I decided to go with my stock 47 degree helix with red spring wrapped at 70. I got the heel clickers installed and got it to 8450ish rpm. Using the recommended red primary spring, I'm only using one 3.3 grams in the tip (center empty). I've got lots of heel weight to keep engagement down (approx 4300).

I tested on a small lake (1/2 mile run), hard packed but with some loose windblown snow on top. I did 4 runs with each set up (started heavy and removed weight). The primary was warmer than usual, especially the fixed sheave. I could keep my hand on it, but it was quite warm. So I guess I'm getting belt slippage on the primary. I also marked the primary and the belt only got to 1/2" to 5/8" from the top.

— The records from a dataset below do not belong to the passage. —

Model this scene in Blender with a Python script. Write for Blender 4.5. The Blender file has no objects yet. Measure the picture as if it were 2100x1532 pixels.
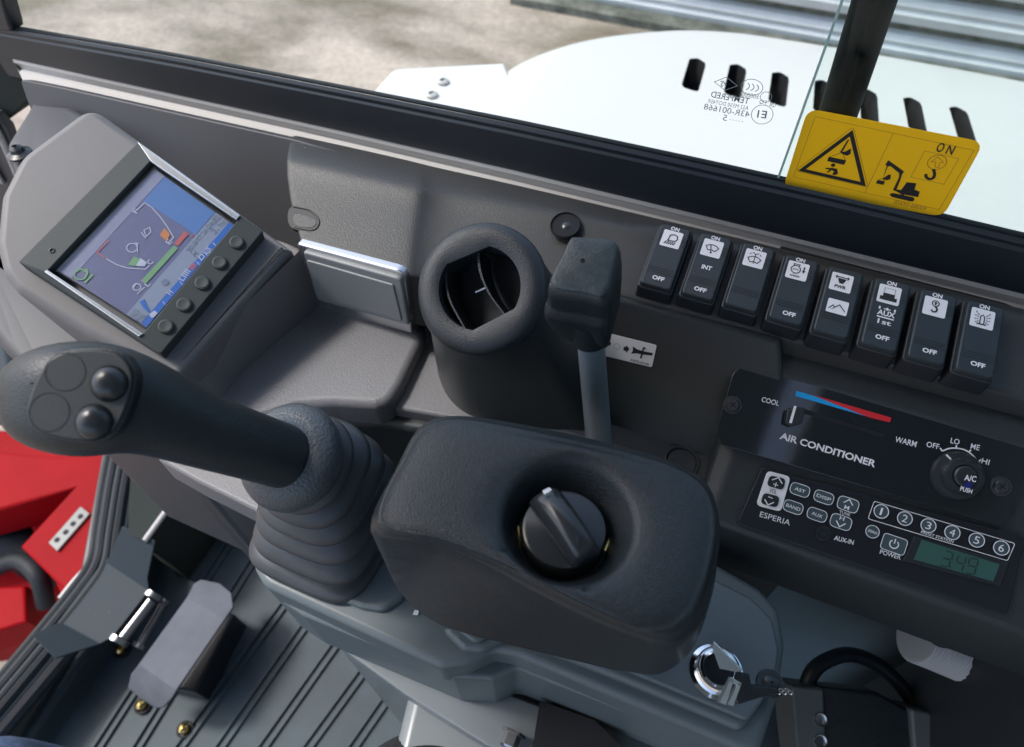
import bpy, bmesh, math, random
import numpy as np
from mathutils import Vector, Matrix
random.seed(4)
SC = bpy.context.scene
COL = SC.collection
# ------------------------------------------------------------------ camera model (photo is 2100 x 1532)
F = 1400.0; CX, CY = 1050.0, 766.0; HC = 1.15
nrm = lambda v: np.array(v, float) / np.linalg.norm(v)
_zd = nrm([28, 1034, 1400]); _x = np.array([4833, 1489, -1400.]); _x = nrm(_x - _x.dot(_zd) * _zd)
_y = np.cross(-_zd, _x); R = np.array([_x, _y, -_zd]); C0 = np.array([0, 0, HC])
cam_d = bpy.data.cameras.new('camera'); cam = bpy.data.objects.new('camera', cam_d); COL.objects.link(cam)
r_, u_, b_ = R @ [1, 0, 0], -(R @ [0, 1, 0]), -(R @ [0, 0, 1])
cam.matrix_world = Matrix(((r_[0], u_[0], b_[0], 0), (r_[1], u_[1], b_[1], 0), (r_[2], u_[2], b_[2], HC), (0, 0, 0, 1)))
cam_d.sensor_width = 36; cam_d.lens = F / 2100 * 36; cam_d.clip_start = .01; cam_d.clip_end = 200
cam_d.dof.use_dof = True; cam_d.dof.focus_distance = .43; cam_d.dof.aperture_fstop = 9
SC.camera = cam
# ------------------------------------------------------------------ sky, sun, exposure
W = bpy.data.worlds.new("World"); SC.world = W; W.use_nodes = True
nt = W.node_tree; bg = nt.nodes['Background']; sky = nt.nodes.new('ShaderNodeTexSky')
SUN_EL, SUN_AZ = math.radians(56), math.radians(264)      # azimuth clockwise from +y
sky.sky_type = 'NISHITA'; sky.sun_disc = False; sky.sun_elevation = SUN_EL; sky.sun_rotation = SUN_AZ
sky.air_density = 1.0; sky.dust_density = 3.0
nt.links.new(sky.outputs[0], bg.inputs[0]); bg.inputs[1].default_value = .145
sl = bpy.data.lights.new('sun', 'SUN'); sl.energy = 1.3; sl.angle = math.radians(10); sl.color = (1, .985, .95)
so = bpy.data.objects.new('sun', sl); COL.objects.link(so)
sd = Vector((math.sin(SUN_AZ) * math.cos(SUN_EL), math.cos(SUN_AZ) * math.cos(SUN_EL), math.sin(SUN_EL)))
so.rotation_euler = sd.to_track_quat('Z', 'Y').to_euler(); so.location = (0, 0, 5)
SC.view_settings.view_transform = 'Standard'; SC.view_settings.look = 'None'
SC.view_settings.exposure = 1.2; SC.view_settings.gamma = 1
SC.cycles.max_bounces = 8; SC.cycles.transparent_max_bounces = 12
SC.cycles.use_denoising = True

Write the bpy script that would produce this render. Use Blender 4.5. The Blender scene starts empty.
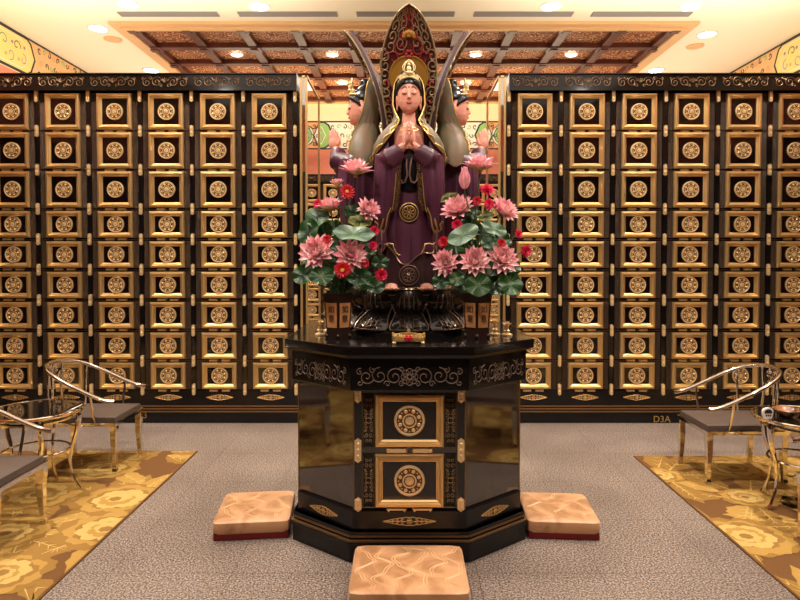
import bpy, bmesh, math, random
from math import sin, cos, pi, radians, sqrt, atan2
from mathutils import Vector, Matrix
random.seed(7)
SC = bpy.context.scene
COL = SC.collection

# ------------------------------------------------------------------ camera
EYE = 1.54; PITCH = 0.023
cam = bpy.data.cameras.new('camera'); cam_o = bpy.data.objects.new('camera', cam); COL.objects.link(cam_o)
cam_o.location = (0, 0, EYE); cam_o.rotation_euler = (pi/2 - PITCH, 0, 0)
cam.lens = 27.0; cam.sensor_width = 36.0; cam.shift_x = -0.005; cam.shift_y = -0.035
cam.clip_start = 0.05; cam.clip_end = 60
SC.camera = cam_o

def at(px, py, Y):
    """point of the room seen at pixel (px,py) at distance Y"""
    u = (px-404)/600.0; v = (272-py)/600.0
    d = Vector((u, cos(PITCH) + v*sin(PITCH), -sin(PITCH) + v*cos(PITCH)))
    d *= Y/d.y
    return Vector((d.x, d.y, EYE + d.z))

# ------------------------------------------------------------------ world, exposure, lights
w = bpy.data.worlds.new('world'); SC.world = w; w.use_nodes = True
w.node_tree.nodes['Background'].inputs[0].default_value = (1, .85, .65, 1)
w.node_tree.nodes['Background'].inputs[1].default_value = 0.05
SC.view_settings.view_transform = 'Standard'; SC.view_settings.look = 'None'
SC.view_settings.gamma = 1; SC.view_settings.use_curve_mapping = False
SC.view_settings.exposure = 0.62

def area(name, loc, sx, sy, power, rot=(0, 0, 0), col=(1, .78, .55)):
    l = bpy.data.lights.new(name, 'AREA'); l.shape = 'RECTANGLE'; l.size = sx; l.size_y = sy
    l.energy = power; l.color = col
    o = bpy.data.objects.new(name, l); COL.objects.link(o); o.location = loc; o.rotation_euler = rot
    return o
# added unseen uplights above the cabinets, put in to brighten the ceiling
area('uplight_fill', (-2.7, 6.0, 3.40), 3.2, .25, 30, (pi, 0, 0), (1, .90, .74))
area('uplight_fill', (2.7, 6.0, 3.40), 3.2, .25, 30, (pi, 0, 0), (1, .90, .74))
# soft area fill added under the ceiling, in front and behind
area('ceiling_fill', (0, 2.6, 4.22), 6.5, 4.0, 34, (0, 0, 0), (1, .90, .80))
area('ceiling_fill', (0, 8.6, 4.20), 5.5, 2.0, 34, (0, 0, 0), (1, .89, .78))
for sx_ in (-3.95, 3.95): area('uplight_fill', (sx_, 8.2, 3.15), 1.1, 3.2, 13, (pi, 0, 0), (1, .90, .72))  # added uplights behind the cabinets, evening out the ceiling brightness
area('far_uplight_fill', (0, 9.6, 3.30), 6.0, .3, 70, (pi, 0, 0), (1, .86, .62))  # added uplight that brightens the far ceiling

LAMPS = []          # filled further down: position of each downlight

# ------------------------------------------------------------------ materials
def srgb(r, g, b):
    f = lambda c: (c/255/12.92) if c/255 <= .04045 else ((c/255+.055)/1.055)**2.4
    return (f(r), f(g), f(b), 1)

def mat(name, col, rough=.5, metal=0.0, spec=.5, coat=0.0, emis=None, estr=0, bump=None, var=None, sheen=0, sss=0):
    """col: linear rgba; bump=(kind, scale, strength); var=(scale, col2, contrast)"""
    m = bpy.data.materials.new(name); m.use_nodes = True
    nt = m.node_tree; b = nt.nodes['Principled BSDF']
    b.inputs['Base Color'].default_value = col; b.inputs['Roughness'].default_value = rough
    b.inputs['Metallic'].default_value = metal; b.inputs['Specular IOR Level'].default_value = spec
    b.inputs['Coat Weight'].default_value = coat; b.inputs['Coat Roughness'].default_value = .05
    if emis: b.inputs['Emission Color'].default_value = emis; b.inputs['Emission Strength'].default_value = estr
    tc = nt.nodes.new('ShaderNodeTexCoord')
    if var:
        n = nt.nodes.new('ShaderNodeTexNoise'); n.inputs['Scale'].default_value = var[0]; n.inputs['Detail'].default_value = 4
        nt.links.new(tc.outputs['Object'], n.inputs['Vector'])
        r = nt.nodes.new('ShaderNodeValToRGB'); c = var[2] if len(var) > 2 else .2
        r.color_ramp.elements[0].position = .5-c; r.color_ramp.elements[1].position = .5+c
        r.color_ramp.elements[0].color = col; r.color_ramp.elements[1].color = var[1]
        nt.links.new(n.outputs['Fac'], r.inputs[0]); nt.links.new(r.outputs[0], b.inputs['Base Color'])
    if bump:
        if bump[0] == 'noise':
            t = nt.nodes.new('ShaderNodeTexNoise'); out = t.outputs['Fac']; t.inputs['Detail'].default_value = 3
        else:
            t = nt.nodes.new('ShaderNodeTexVoronoi'); out = t.outputs['Distance']
        t.inputs['Scale'].default_value = bump[1]
        nt.links.new(tc.outputs['Object'], t.inputs['Vector'])
        bp = nt.nodes.new('ShaderNodeBump'); bp.inputs['Strength'].default_value = bump[2]; bp.inputs['Distance'].default_value = .01
        nt.links.new(out, bp.inputs['Height']); nt.links.new(bp.outputs[0], b.inputs['Normal'])
    return m

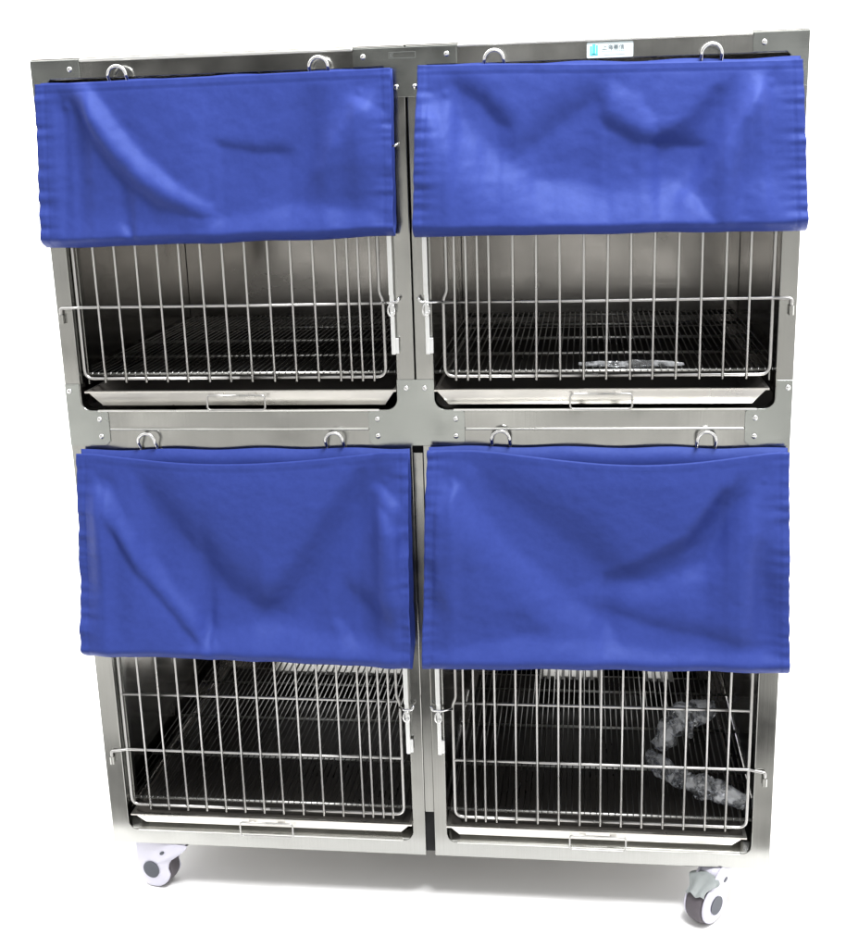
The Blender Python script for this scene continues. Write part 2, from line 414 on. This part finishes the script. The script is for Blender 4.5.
# faint etched frame on the centre top plate
bm = bmesh.new()
for a in ((-.025, .017, 1.4105, 1.4109), (-.025, .017, 1.4015, 1.4019), (-.025, -.0246, 1.4015, 1.4109), (.0166, .017, 1.4015, 1.4109), (-.0225, -.0175, 1.4035, 1.4041), (-.0225, -.0219, 1.4035, 1.409), (-.0225, -.0175, 1.4083, 1.4089), (-.0225, -.0185, 1.406, 1.4065)):
    flatbox(bm, *a, y=-.00245, t=.0001)
obj('etched_mark', bm, ETCH, bank)

# ------------------------------------------------------------------ casters
def hull(circles, n=28):
    pts = [(cx + r * math.cos(2 * PI * k / n), cz + r * math.sin(2 * PI * k / n)) for cx, cz, r in circles for k in range(n)]
    pts = sorted(set(pts))
    def half(P):
        o = []
        for p in P:
            while len(o) > 1 and (o[-1][0] - o[-2][0]) * (p[1] - o[-2][1]) - (o[-1][1] - o[-2][1]) * (p[0] - o[-2][0]) <= 0: o.pop()
            o.append(p)
        return o[:-1]
    return half(pts) + half(pts[::-1])
def caster(x, y, ang, brake):
    """origin on the swivel axis at floor of frame; local +x = direction the wheel trails, local y = axle"""
    root = D.objects.new('caster', None); link(root, bank)
    root.location = (x, y, 0); root.rotation_euler = (0, 0, ang)
    ax, az, R = .040, -.0625, .0405
    # tyre
    bm = bmesh.new(); n = 40
    prof = [(-.0155, .028), (-.0155, .036), (-.0135, .0390), (-.008, R), (.008, R), (.0135, .0390), (.0155, .036), (.0155, .028)]
    rings = [[bm.verts.new((ax + r * math.cos(2 * PI * k / n), yy, az + r * math.sin(2 * PI * k / n))) for k in range(n)] for yy, r in prof]
    for A, B in zip(rings, rings[1:]):
        for k in range(n): bm.faces.new((A[k], A[(k + 1) % n], B[(k + 1) % n], B[k]))
    bm.faces.new(rings[0]); bm.faces.new(rings[-1])
    obj('tyre', bm, RUBBER, root, True)
    # fork cheeks either side, bulging covers tapering up to the swivel head
    for sd in (-1, 1):
        lp = [(ax + .033, -.001), (ax + .0345, -.03)] + [(ax + .0388 * math.cos(math.radians(a)), az + .0388 * math.sin(math.radians(a))) for a in range(10, -171, -9)] + [
            (ax - .035, -.058), (ax - .037, -.048), (ax - .043, -.037), (ax - .055, -.027), (ax - .067, -.018), (ax - .077, -.009), (ax - .080, -.001)]
        if brake: lp = hull([(ax, az, .0360), (.006, -.016, .0175), (.018, -.012, .013)])
        bm = bmesh.new(); y0, y1 = sd * .0175, sd * .0225
        def loop(yy, sh):
            cx = sum(p[0] for p in lp) / len(lp); cz = sum(p[1] for p in lp) / len(lp); o = []
            for p in lp:
                v = Vector((p[0] - cx, p[1] - cz)); v *= (v.length - sh) / v.length
                o.append(bm.verts.new((cx + v.x, yy, cz + v.y)))
            return o
        Ls = [loop(y0, .001), loop(y0, 0), loop(y0 + (y1 - y0) * .5, 0), loop(y1 - sd * .0012, .0012), loop(y1, .0035), loop(y1 + sd * .0012, .010)]
        for A, B in zip(Ls, Ls[1:]):
            for k in range(len(A)): bm.faces.new((A[k], A[(k + 1) % len(A)], B[(k + 1) % len(A)], B[k]))
        bm.faces.new(Ls[0]); bm.faces.new(Ls[-1])
        ck = obj('fork_cheek', bm, LILAC, root, True)
        # round axle cap, small oval boss
        bm = bmesh.new()
        bmesh.ops.create_cone(bm, cap_ends=True, segments=32, radius1=.0175, radius2=.0165, depth=.003, matrix=Matrix.Translation((ax, y1 + sd * .0018, az)) @ Matrix.Rotation(PI / 2 * sd, 4, 'X'))
        ms = Matrix.Translation((.013, y1 + sd * .0016, -.0225)) @ Matrix.Rotation(.6, 4, 'Y') @ Matrix.Diagonal((1.35, 1, .75, 1)) @ Matrix.Rotation(PI / 2, 4, 'X')
        bmesh.ops.create_cone(bm, cap_ends=True, segments=20, radius1=.0042, radius2=.0042, depth=.002, matrix=ms)
        obj('axle_cap', bm, DARKCAP, root)
    # swivel head bridging the cheeks
    bm = bmesh.new()
    lp = hull([(.004, -.0165, .0150), (.048, -.010, .008), (-.018, -.0085, .007)]) if not brake else hull([(.006, -.016, .0165), (.020, -.014, .012)])
    A = [bm.verts.new((p[0], -.0178, p[1])) for p in lp]; B = [bm.verts.new((p[0], .0178, p[1])) for p in lp]
    for k in range(len(A)): bm.faces.new((A[k], A[(k + 1) % len(A)], B[(k + 1) % len(A)], B[k]))
    bm.faces.new(A); bm.faces.new(B)
    bmesh.ops.create_cone(bm, cap_ends=True, segments=32, radius1=.021, radius2=.023, depth=.006, matrix=Matrix.Translation((0, 0, -.0032)))
    obj('swivel_head', bm, LILAC, root, True)
    if brake:      # grey foot pedal above the tyre: scalloped blade
        bm = bmesh.new(); nU, nV = 10, 12; rows = []
        for i in range(nU + 1):
            t = i / nU; row = []
            for j in range(nV + 1):
                v = -1 + 2 * j / nV
                w = .017 + .012 * math.sin(PI * min(1, t * 1.15)) - .003 * math.cos(t * 9)
                xx = .026 + t * .053 - .006 * v * v * t
                zz = -.010 - .024 * t * t - .004 * v * v - .003 * math.sin(v * 6) * t
                row.append(bm.verts.new((xx, v * w, zz)))
            rows.append(row)
        for A, B in zip(rows, rows[1:]):
            for j in range(nV): bm.faces.new((A[j], A[j + 1], B[j + 1], B[j]))
        r = bmesh.ops.solidify(bm, geom=list(bm.faces), thickness=.005)
        obj('brake_pedal', bm, PEDAL, root, True)
    return root
caster(-.500, .024, math.radians(166), False)
caster(.524, .024, math.radians(180 + 50), True)
caster(-.545, .655, math.radians(150), False)
caster(.545, .655, math.radians(60), False)

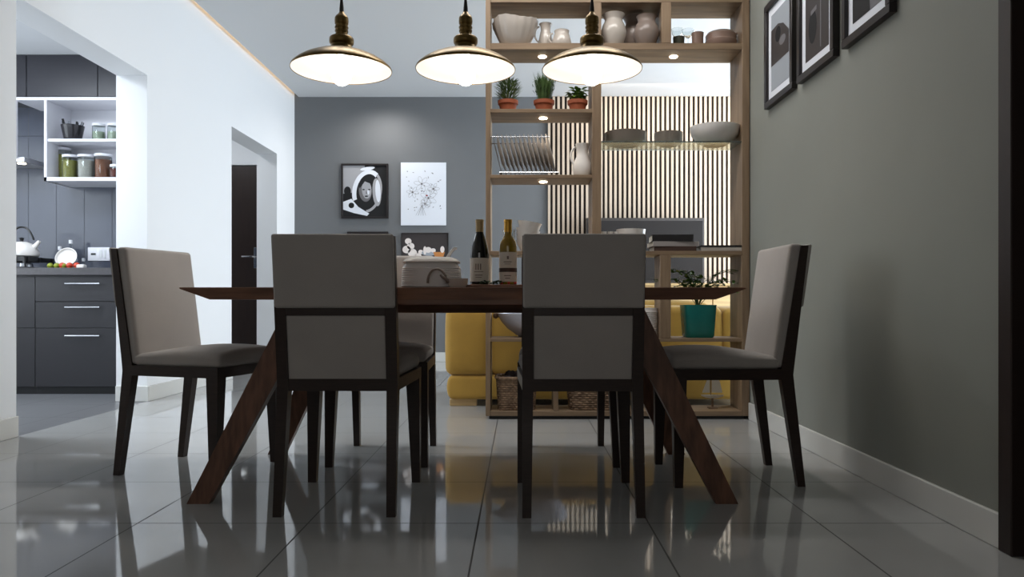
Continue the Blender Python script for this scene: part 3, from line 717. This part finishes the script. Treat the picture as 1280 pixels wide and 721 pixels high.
def picture(label, loc, rz, w, h, fw, fd, mats, paint, matw=0, framem='frame_black'):
    t = thing('framed_picture', label, 'picture', loc, rz); hw, hh = w/2, h/2
    if fw:
        MB().box(-hw, hw, -fd, 0, hh-fw, hh, .002, 1).box(-hw, hw, -fd, 0, -hh, -hh+fw, .002, 1).box(-hw, -hw+fw, -fd, 0, -hh+fw, hh-fw, .002, 1).box(hw-fw, hw, -fd, 0, -hh+fw, hh-fw, .002, 1).build('frame', framem, t)
        dz = -fd*.45
    else: dz = -fd
    if matw:
        MB().box(-hw+fw, hw-fw, dz, -.001, -hh+fw, hh-fw).build('mount', 'paper', t, smooth=False); dz -= .001
        iw, ih = hw-fw-matw, hh-fw-matw
    else: iw, ih = hw-fw, hh-fw
    m = MB().box(-iw, iw, dz, -.001 if not matw else dz+.0009, -ih, ih); paint(m, iw, ih, dz)
    m.build('print', mats, t, smooth=False); return t
def clipell(*a): pass
YP = YF
def p_portrait(m, iw, ih, y):
    y -= .0006
    m.poly([(-iw,y,-ih*.1),(-iw*.5,y,-ih*.05),(-iw*.1,y,ih*.6),(0,y,ih),(-iw,y,ih)], 3)
    ringe(m, iw*.12, ih*.0, iw*.60, ih*.76, iw*.10, y-.0004, 1, 28, rot=-.18, a0=60, a1=215)
    ringe(m, iw*.12, ih*.0, iw*.60, ih*.80, iw*.06, y-.0004, 3, 20, rot=-.18, a0=-80, a1=60)
    ell(m, iw*.55, -ih*.04, iw*.20, ih*.55, y-.0006, 3, rot=.06); ell(m, iw*.60, -ih*.0, iw*.12, ih*.44, y-.0008, 1, rot=.06)
    ell(m, iw*.02, ih*.02, iw*.30, ih*.44, y-.0010, 2, rot=.06); ell(m, iw*.08, ih*.06, iw*.22, ih*.36, y-.0012, 3, rot=.06)
    ell(m, iw*.16, -ih*.04, iw*.05, ih*.10, y-.0014, 1)
    for ex_ in (-.06, .20): ell(m, iw*ex_, ih*.06, iw*.06, ih*.025, y-.0016, 0)
    m.poly([(iw*.06,y-.0016,ih*.04),(iw*.12,y-.0016,-ih*.10),(iw*.04,y-.0016,-ih*.11)], 2)
    ell(m, iw*.07, -ih*.20, iw*.08, ih*.028, y-.0016, 0)
    m.poly([(-iw*.3,y-.0018,ih*.3),(-iw*.05,y-.0018,ih*.5),(iw*.3,y-.0018,ih*.42),(iw*.34,y-.0018,ih*.1),(iw*.24,y-.0018,ih*.3),(-iw*.0,y-.0018,ih*.38),(-iw*.24,y-.0018,ih*.1)], 0)
    m.poly([(-iw,y-.0020,-ih*.42),(-iw*.62,y-.0020,-ih*.30),(-iw*.3,y-.0020,-ih*.62),(iw*.2,y-.0020,-ih*.88),(iw*.1,y-.0020,-ih*.97),(-iw*.5,y-.0020,-ih*.86),(-iw,y-.0020,-ih*.72)], 1)
    ell(m, -iw*.8, ih*.0, iw*.16, ih*.18, y-.0022, 0); ell(m, -iw*.62, -ih*.56, iw*.13, ih*.11, y-.0024, 0)
    ell(m, iw*.12, ih*.88, iw*.34, ih*.07, y-.0024, 1, rot=.15)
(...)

If I wrap my spring at 60, that would help with the heat on the primary, but would also drop the rpm, right? So then I'd have to remove more tip weight, and it doesn't seem to make sense to me that I'd need less than 3.3 grams in the tip (not to mention that I'd have to find other lighter bolts). Does this make sense? I've read Aaen's book at least three times, but sometimes it's good to bounce ideas off of others!

One things for sure: it doesn't take me too long to pop the clutch and change the weights now! Once it's in my clutch compression tool, I use a socket on my cordless drill to remove and install the weight and cover bolts.